*RECORD EXCERPTS*:
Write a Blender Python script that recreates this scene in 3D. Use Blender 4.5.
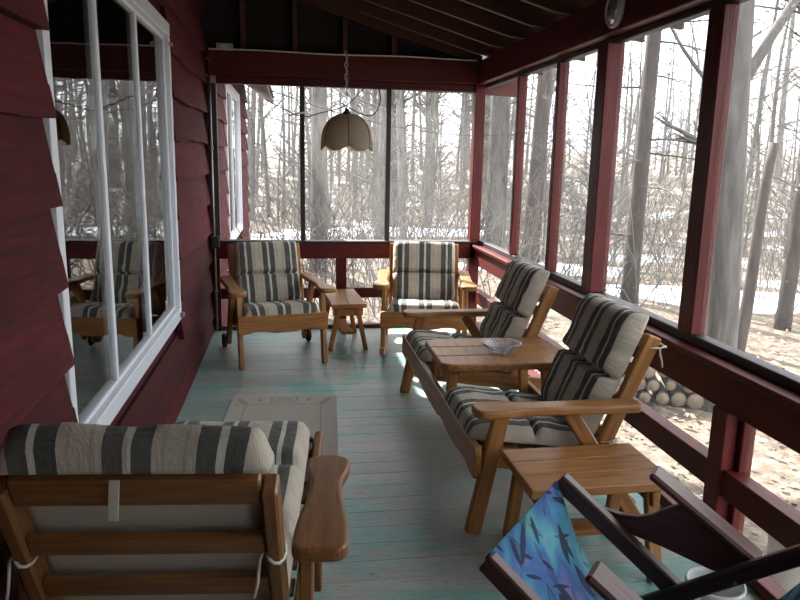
import bpy, bmesh, math, random
from mathutils import Vector, Matrix, noise

for o in list(bpy.data.objects):
    bpy.data.objects.remove(o, do_unlink=True)
S = bpy.context.scene
COL = S.collection
R = math.radians
PI = math.pi

# ------------------------------------------------------------------ camera
FPX, CAM_H = 700.0, 1.5
pitch, yaw, roll = math.atan(141 / 700), math.atan(112 / 714), R(1.15)
F = Vector((math.sin(yaw) * math.cos(pitch), math.cos(yaw) * math.cos(pitch), -math.sin(pitch)))
R0 = Vector((math.cos(yaw), -math.sin(yaw), 0)); U0 = R0.cross(F)
RV = R0 * math.cos(roll) + U0 * math.sin(roll)
UV_ = U0 * math.cos(roll) - R0 * math.sin(roll)
cd = bpy.data.cameras.new('camera'); cam = bpy.data.objects.new('camera', cd); COL.objects.link(cam)
m = Matrix((RV, UV_, -F)).transposed().to_4x4(); m.translation = (0, 0, CAM_H)
cam.matrix_world = m
cd.sensor_fit = 'HORIZONTAL'; cd.sensor_width = 36; cd.lens = FPX / 800 * 36
cd.clip_start = 0.02; cd.clip_end = 400
S.camera = cam

# ------------------------------------------------------------------ sky, sun, exposure
W = bpy.data.worlds.new('sky'); S.world = W; W.use_nodes = True
bg = W.node_tree.nodes['Background']
bg.inputs[0].default_value = (0.93, 0.965, 1.0, 1); bg.inputs[1].default_value = 1.5
sd = bpy.data.lights.new('sun', 'SUN'); sd.energy = 7.5; sd.angle = R(0.6); sd.color = (1.0, 0.96, 0.90)
sun = bpy.data.objects.new('sun', sd); COL.objects.link(sun)
sun.rotation_euler = Vector((-0.35, 0.8, 0.80)).to_track_quat('Z', 'Y').to_euler()
sun.location = (-6, 14, 14)
vs = S.view_settings
vs.view_transform = 'Standard'; vs.look = 'None'; vs.gamma = 1; vs.use_curve_mapping = False
vs.exposure = 1.65

# ------------------------------------------------------------------ node material helper
def new_mat(name):
    mt = bpy.data.materials.new(name); mt.use_nodes = True
    nt = mt.node_tree
    b = nt.nodes['Principled BSDF']
    return mt, nt, b
def N(nt, t, **kw):
    n = nt.nodes.new(t)
    for k, v in kw.items():
        if k == 'inp':
            for kk, vv in v.items(): n.inputs[kk].default_value = vv
        else: setattr(n, k, v)
    return n
def L(nt, a, b): nt.links.new(a, b)
def ramp(nt, src, stops, interp='LINEAR'):
    r = N(nt, 'ShaderNodeValToRGB'); r.color_ramp.interpolation = interp
    e = r.color_ramp.elements
    while len(e) < len(stops): e.new(0.5)
    for i, (p, c) in enumerate(stops):
        e[i].position = p; e[i].color = (*c, 1)
    L(nt, src, r.inputs[0]); return r.outputs[0]
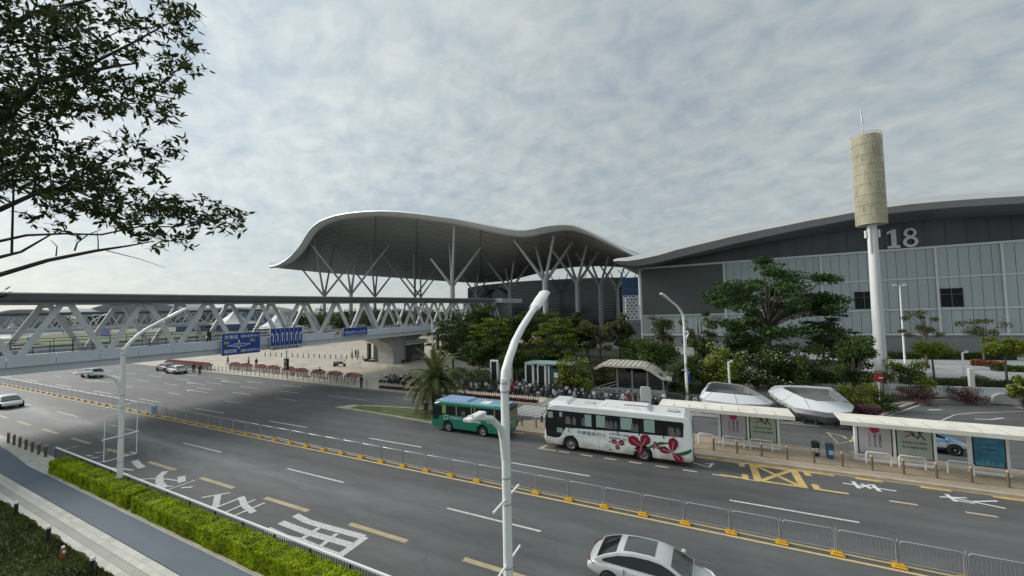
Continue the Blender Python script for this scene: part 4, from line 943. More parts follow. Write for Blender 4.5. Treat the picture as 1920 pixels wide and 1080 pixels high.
# ================================================================== VEHICLES
TYRE = mat('tyre', (.018,.018,.019), .8, var=.3); RIM = mat('rim', (.34,.35,.36), .35, metal=.6, var=.2); CHR = mat('lamp_glass', (.6,.6,.58), .1); TAIL = mat('tail_lamp_red', (.13,.01,.012), .2)
ARCH = mat('arch_black', (.01,.01,.01), .9)
def wheel(parent, x, y, r, w_, side):
    mb = MB(); n = 22; rows = []
    prof = [(-w_/2, r*.62), (-w_/2, r*.93), (-w_/2+.02, r), (w_/2-.02, r), (w_/2, r*.93), (w_/2, r*.62)]
    for k in range(n+1):
        a = 2*math.pi*k/n; rows.append([(x+math.cos(a)*q_, y+yy, r+math.sin(a)*q_) for yy, q_ in prof])
    mb.grid(rows); o = mb.build('wheel', TYRE, parent)
    mb = MB(); s_ = side; yo = y+s_*(w_/2-.03)
    ring = lambda q_, d: [(x+math.cos(2*math.pi*k/n)*q_, yo+d*s_, r+math.sin(2*math.pi*k/n)*q_) for k in range(n+1)]
    mb.grid([ring(r*.63, .03), ring(r*.58, 0), ring(r*.2, -.01), ring(r*.17,.03), ring(.001,.03)]); mb.build('rim', RIM, o)
    mb = MB()
    for k in range(8):
        a = 2*math.pi*(k+.5)/8; mb.poly([(x+math.cos(a+d)*r*q_, yo+s_*.012, r+math.sin(a+d)*r*q_) for d, q_ in ((-.12,.32),(.12,.32),(.2,.54),(-.2,.54))])
    mb.build('rim_hole', ARCH, o)
    return o
def side_profile(L_, zb, zt, wheels, rw, nose, n=10):
    pts = [(0+nose[0][0], nose[0][1])]
    pts = list(nose)
    return pts
def bus(label, cat, loc, L_, W, H, wheels, rw, body, glass_z, zb=.32, name='bus', front_bulge=.25):
    """front at -X local (x=0 front .. L_ rear), near side y=0, far side y=W"""
    t = thing(name, label, cat, loc)
    out = []
    out += [(.12, zb+.05), (.3, zb)]
    for wx in wheels:
        R2 = rw*1.22
        out += [(wx-R2, zb)] + [(wx+R2*math.cos(a), max(zb, rw+R2*math.sin(a))) for a in [math.pi*(1-k/10) for k in range(1, 10)]] + [(wx+R2, zb)]
    out += [(L_-.25, zb+.02), (L_-.04, zb+.22), (L_, H*.5), (L_-.04, H-.55), (L_-.22, H-.2), (L_-.5, H-.06), (L_*.5, H), (.9, H-.02), (.42, H-.16), (.2, H-.6), (.05, H*.45), (0, .75)]
    mb = MB(); mb.prism([(x_, 0, z_) for x_, z_ in out], (0, W, 0)); o = mb.build('body', body, t); bevel(o, .11, 3, 50)
    for wx in wheels:
        mb = MB(); mb.box(wx-rw*1.25, wx+rw*1.25, .36, W-.36, zb+.02, rw*2.3); mb.build('wheel_housing', ARCH, t)
    for wx in wheels: wheel(t, wx, .2, rw, .28, -1); wheel(t, wx, W-.2, rw, .28, 1)
    return t
def flat(mb, pts, y=-.004): mb.poly([(p[0], y, p[1]) for p in pts])
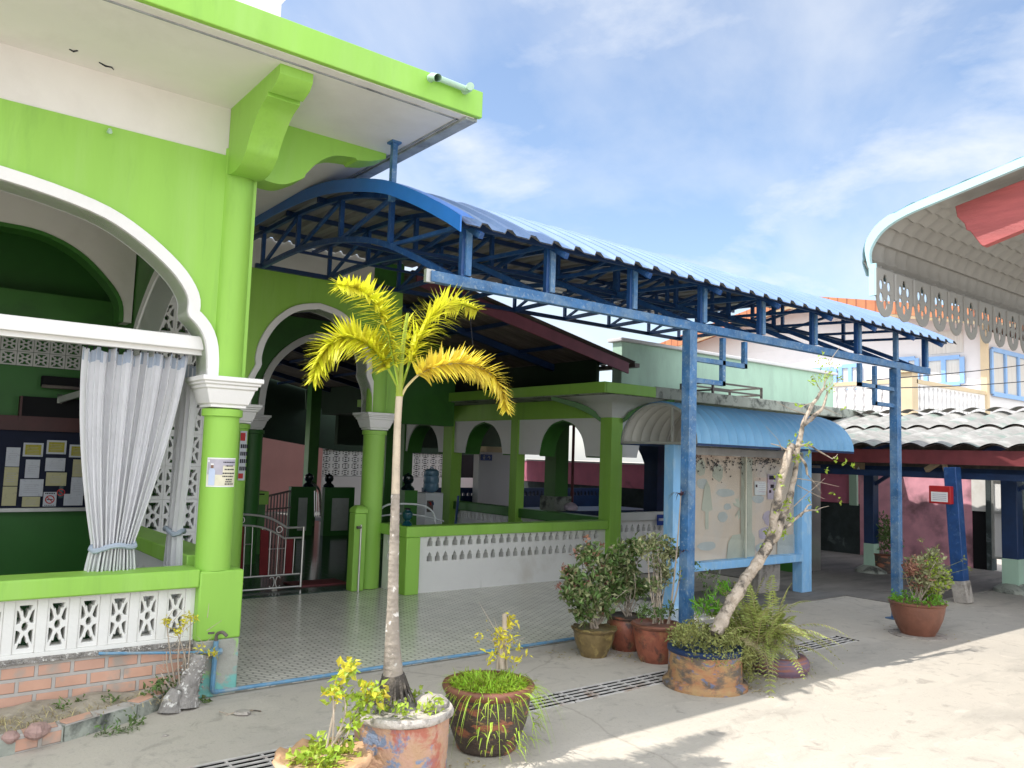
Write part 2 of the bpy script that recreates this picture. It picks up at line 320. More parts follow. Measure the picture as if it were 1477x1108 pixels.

*SET PROBLEM*: Find how many lines hold the string "part", and state that number alone.

*RESPONSE BELOW*: 2